Block Inc., the Bitcoin-focused payments company co-founded by Jack Dorsey, joined the S&P 500 in July 2025. The stock is up about 3 percent year-to-date but has dropped 10 percent over the past month to $67.22.
Market Context and Additional Signals
Bank of America’s dashboard includes measures such as fund-manager cash allocations, credit-spread movements, and relative performance of cyclical versus defensive industries. Although the firm did not disclose the full list of metrics that have already been triggered, it emphasized that the cumulative total has reached a level consistent with prior market tops.

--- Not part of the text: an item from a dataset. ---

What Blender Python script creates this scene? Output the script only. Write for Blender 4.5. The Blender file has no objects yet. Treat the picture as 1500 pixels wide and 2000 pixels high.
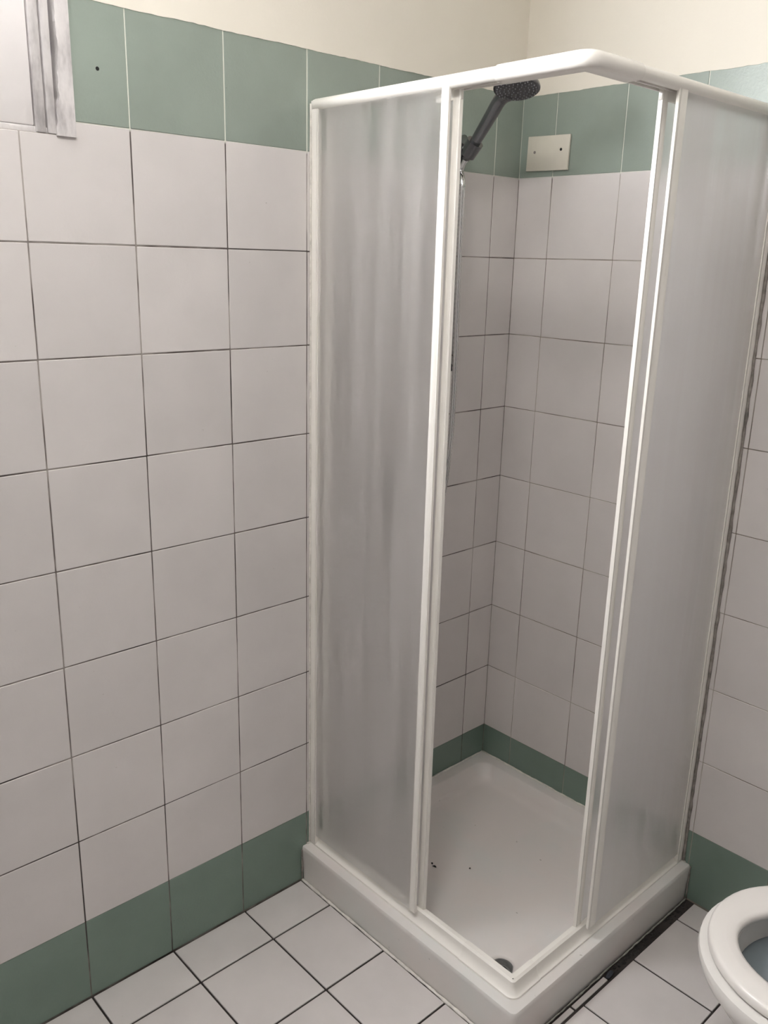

The report arrives amid separate cautionary notes from other large financial institutions. Earlier this month, BlackRock warned of a potential energy shock, citing tight supply conditions and geopolitical risk. Although the two assessments focus on different catalysts, both underscore a growing view among strategists that the favorable backdrop for risk assets may be eroding.
Bank of America’s recommendation to harvest gains does not, however, equate to an outright bearish stance on every U.S. equity. The firm highlighted that certain value-oriented stocks within the S&P 500 continue to trade at reasonable valuations. Even so, the bank believes that the divergent performance inside sectors—particularly technology—makes broad index exposure less attractive than targeted positions in specific companies.
Market participants will receive additional data points in the coming weeks, including updated inflation figures, corporate earnings reports, and policy commentary from the Federal Reserve. For now, Bank of America’s guidance is unambiguous: the balance of evidence favors caution, and investors should consider converting paper gains into realized returns before the warning signals consolidate further.